Dataset content
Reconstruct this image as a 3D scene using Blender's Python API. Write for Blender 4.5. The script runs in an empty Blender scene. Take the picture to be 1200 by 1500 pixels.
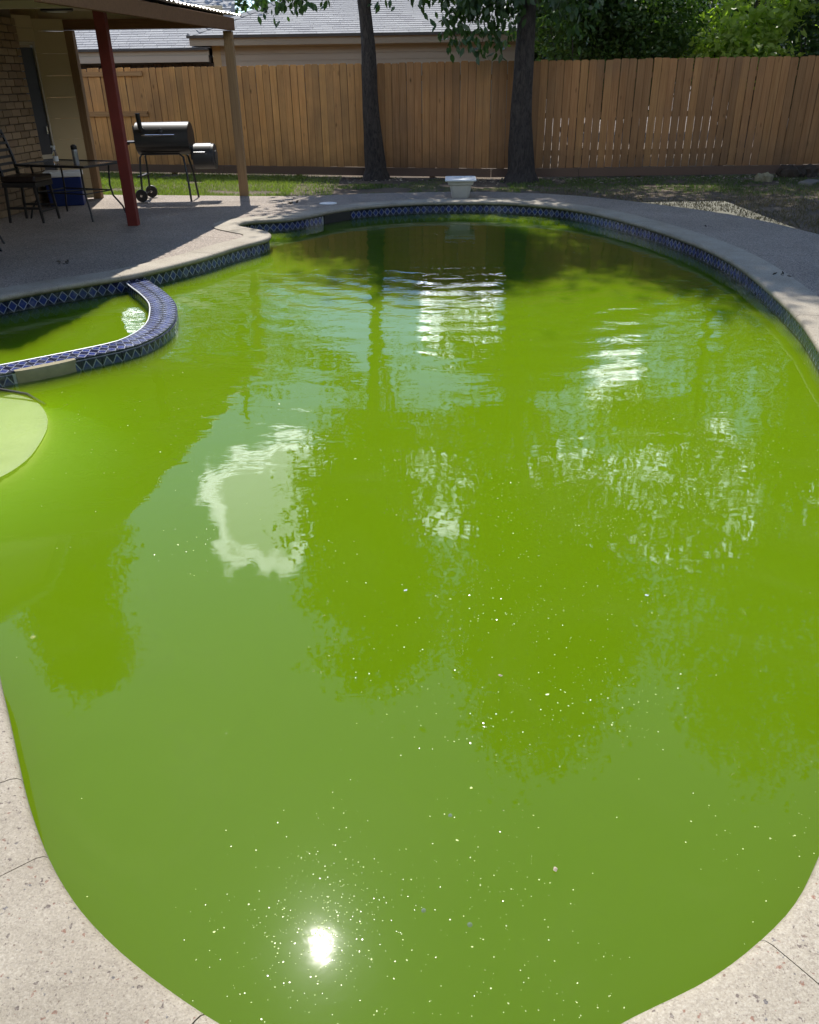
import bpy, bmesh, math, random
import numpy as np
from mathutils import Vector, Matrix, noise as mnoise
rnd = random.Random(7); rng = np.random.default_rng(7)
S = bpy.context.scene; C = S.collection
R = math.radians

# ------------------------------------------------------------------ camera
th, ro = R(28.0), R(0.85)
fwd = Vector((0, math.cos(th), -math.sin(th))); up0 = Vector((0, math.sin(th), math.cos(th))); rt0 = Vector((1, 0, 0))
right = math.cos(ro)*rt0 - math.sin(ro)*up0; up = math.sin(ro)*rt0 + math.cos(ro)*up0
cd = bpy.data.cameras.new('camera'); cam = bpy.data.objects.new('camera', cd); C.objects.link(cam)
m = Matrix((right, up, -fwd)).transposed().to_4x4(); m.translation = Vector((0, 0, 1.65)); cam.matrix_world = m
cd.sensor_fit = 'HORIZONTAL'; cd.sensor_width = 36; cd.lens = 36; cd.clip_start = .05; cd.clip_end = 2000
S.camera = cam

# ------------------------------------------------------------------ sky, sun, exposure
SUN_EL, SUN_AZ = 55.4, -10.4
w = bpy.data.worlds.new('World'); S.world = w; w.use_nodes = True
nt = w.node_tree; nt.nodes.clear()
def wn(t, **k):
    n = nt.nodes.new(t)
    for a, b in k.items(): setattr(n, a, b)
    return n
def wmath(op, a, b=None, c=None, clamp=False):
    n = wn('ShaderNodeMath', operation=op); n.use_clamp = clamp
    for i, v in enumerate((a, b, c)):
        if v is None: continue
        if isinstance(v, (int, float)): n.inputs[i].default_value = v
        else: nt.links.new(v, n.inputs[i])
    return n.outputs[0]
sky = wn('ShaderNodeTexSky', sky_type='NISHITA'); sky.sun_disc = False
sky.sun_elevation = R(SUN_EL); sky.sun_rotation = R(SUN_AZ); sky.air_density = 1.1; sky.dust_density = .35; sky.ozone_density = 8.0
bg = wn('ShaderNodeBackground'); bg.inputs['Strength'].default_value = 0.15
tc = wn('ShaderNodeTexCoord')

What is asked
Search the data for "scene". Copy every line that has it.

Output
Reconstruct this image as a 3D scene using Blender's Python API. Write for Blender 4.5. The script runs in an empty Blender scene. Take the picture to be 1200 by 1500 pixels.
S = bpy.context.scene; C = S.collection